## Start RECORDED DATA
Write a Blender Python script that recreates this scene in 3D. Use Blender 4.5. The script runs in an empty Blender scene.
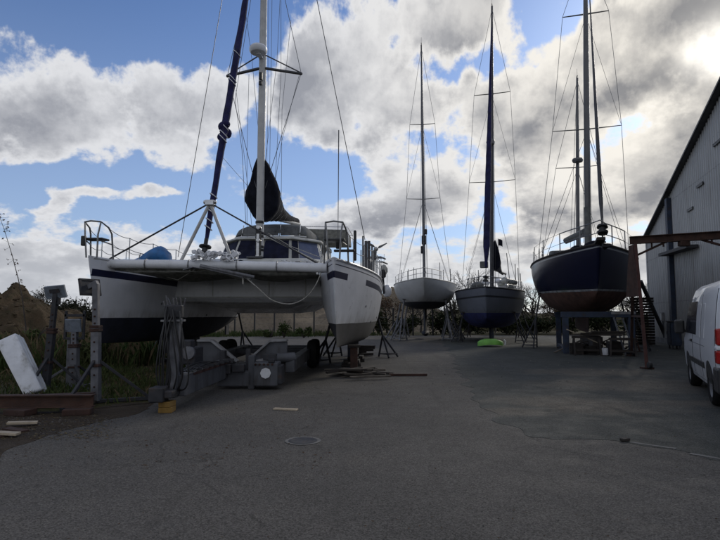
import bpy, bmesh, math, random
from mathutils import Vector as V, Matrix, noise as mnoise

R = math.radians
scene = bpy.context.scene
COL = scene.collection
rnd = random.Random(11)

# ------------------------------------------------------------------ camera
PITCH = math.atan(45 / 540)
EYE = 1.6
cd = bpy.data.cameras.new('camera')
cam = bpy.data.objects.new('camera', cd)
COL.objects.link(cam)
cam.location = (0, 0, EYE)
cam.rotation_euler = (R(90) + PITCH, 0, 0)
cd.sensor_width = 36
cd.lens = 27
cd.clip_start = 0.05
cd.clip_end = 3000
scene.camera = cam


def W(px, py, Y):
    """world point seen at a measured photo position (720x540) at distance Y"""
    u = (px - 360) / 540
    v = (270 - py) / 540
    c, s = math.cos(PITCH), math.sin(PITCH)
    d = V((u, c - v * s, s + v * c))
    return V((0, 0, EYE)) + d * (Y / d.y)


def G(px, py, z=0.0):
    u = (px - 360) / 540
    v = (270 - py) / 540
    c, s = math.cos(PITCH), math.sin(PITCH)
    d = V((u, c - v * s, s + v * c))
    return V((0, 0, EYE)) + d * ((z - EYE) / d.z)


# ------------------------------------------------------------------ node helper
class NT:
    def __init__(self, tree):
        self.t = tree
        self.n = tree.nodes
        self.l = tree.links

    def new(self, kind, **kw):
        n = self.n.new(kind)
        for k, v in kw.items():
            setattr(n, k, v)
        return n

    def set(self, sock, v):
        if v is None:
            return
        if hasattr(v, 'is_output') or isinstance(v, bpy.types.NodeSocket):
            self.l.new(v, sock)
        else:
            try:
                sock.default_value = v
            except Exception:
                sock.default_value = tuple(v) + (1.0,)

    def m(self, op, a, b=None, c=None, clamp=False):
        n = self.new('ShaderNodeMath', operation=op, use_clamp=clamp)
        self.set(n.inputs[0], a)
        self.set(n.inputs[1], b)
        self.set(n.inputs[2], c)
        return n.outputs[0]

    def add(self, a, b): return self.m('ADD', a, b)
    def sub(self, a, b): return self.m('SUBTRACT', a, b)
    def mul(self, a, b): return self.m('MULTIPLY', a, b)
    def div(self, a, b): return self.m('DIVIDE', a, b)

    def ss(self, x, lo, hi, o0=0.0, o1=1.0, kind='SMOOTHSTEP'):
        n = self.new('ShaderNodeMapRange', interpolation_type=kind)
        for i, v in enumerate((x, lo, hi, o0, o1)):
            self.set(n.inputs[i], v)
        return n.outputs[0]

    def mix(self, f, a, b, blend='MIX'):
        n = self.new('ShaderNodeMix', data_type='RGBA', blend_type=blend)
        n.clamp_factor = True
        self.set(n.inputs[0], f)
        for i, v in ((6, a), (7, b)):
            if isinstance(v, (tuple, list)) and len(v) == 3:
                v = tuple(v) + (1.0,)
            self.set(n.inputs[i], v)
        return n.outputs[2]

    def xyz(self, v):
        n = self.new('ShaderNodeSeparateXYZ')
        self.l.new(v, n.inputs[0])
        return n.outputs[0], n.outputs[1], n.outputs[2]

    def vec(self, x, y, z):
        n = self.new('ShaderNodeCombineXYZ')
        for i, v in enumerate((x, y, z)):
            self.set(n.inputs[i], v)
        return n.outputs[0]

    def noise(self, v, scale, detail=4, rough=0.5, dist=0.0, lac=2.0):
        n = self.new('ShaderNodeTexNoise')
        if v is not None:
            self.l.new(v, n.inputs['Vector'])
        n.inputs['Scale'].default_value = scale
        n.inputs['Detail'].default_value = detail
        n.inputs['Roughness'].default_value = rough
        n.inputs['Lacunarity'].default_value = lac
        n.inputs['Distortion'].default_value = dist
        return n.outputs['Fac']

    def voro(self, v, scale, feature='F1', out='Distance', rand=1.0):
        n = self.new('ShaderNodeTexVoronoi', feature=feature)
        self.l.new(v, n.inputs['Vector'])
        n.inputs['Scale'].default_value = scale
        n.inputs['Randomness'].default_value = rand
        return n.outputs[out]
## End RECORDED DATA
## PROBLEM DESCRIPTION:
Print the data above verbatim from the first line through the line holding "return V((0, 0, EYE)) + d * ((z", leaving every picture out.

## THE REPLY:
Write a Blender Python script that recreates this scene in 3D. Use Blender 4.5. The script runs in an empty Blender scene.
import bpy, bmesh, math, random
from mathutils import Vector as V, Matrix, noise as mnoise

R = math.radians
scene = bpy.context.scene
COL = scene.collection
rnd = random.Random(11)

# ------------------------------------------------------------------ camera
PITCH = math.atan(45 / 540)
EYE = 1.6
cd = bpy.data.cameras.new('camera')
cam = bpy.data.objects.new('camera', cd)
COL.objects.link(cam)
cam.location = (0, 0, EYE)
cam.rotation_euler = (R(90) + PITCH, 0, 0)
cd.sensor_width = 36
cd.lens = 27
cd.clip_start = 0.05
cd.clip_end = 3000
scene.camera = cam


def W(px, py, Y):
    """world point seen at a measured photo position (720x540) at distance Y"""
    u = (px - 360) / 540
    v = (270 - py) / 540
    c, s = math.cos(PITCH), math.sin(PITCH)
    d = V((u, c - v * s, s + v * c))
    return V((0, 0, EYE)) + d * (Y / d.y)


def G(px, py, z=0.0):
    u = (px - 360) / 540
    v = (270 - py) / 540
    c, s = math.cos(PITCH), math.sin(PITCH)
    d = V((u, c - v * s, s + v * c))
    return V((0, 0, EYE)) + d * ((z - EYE) / d.z)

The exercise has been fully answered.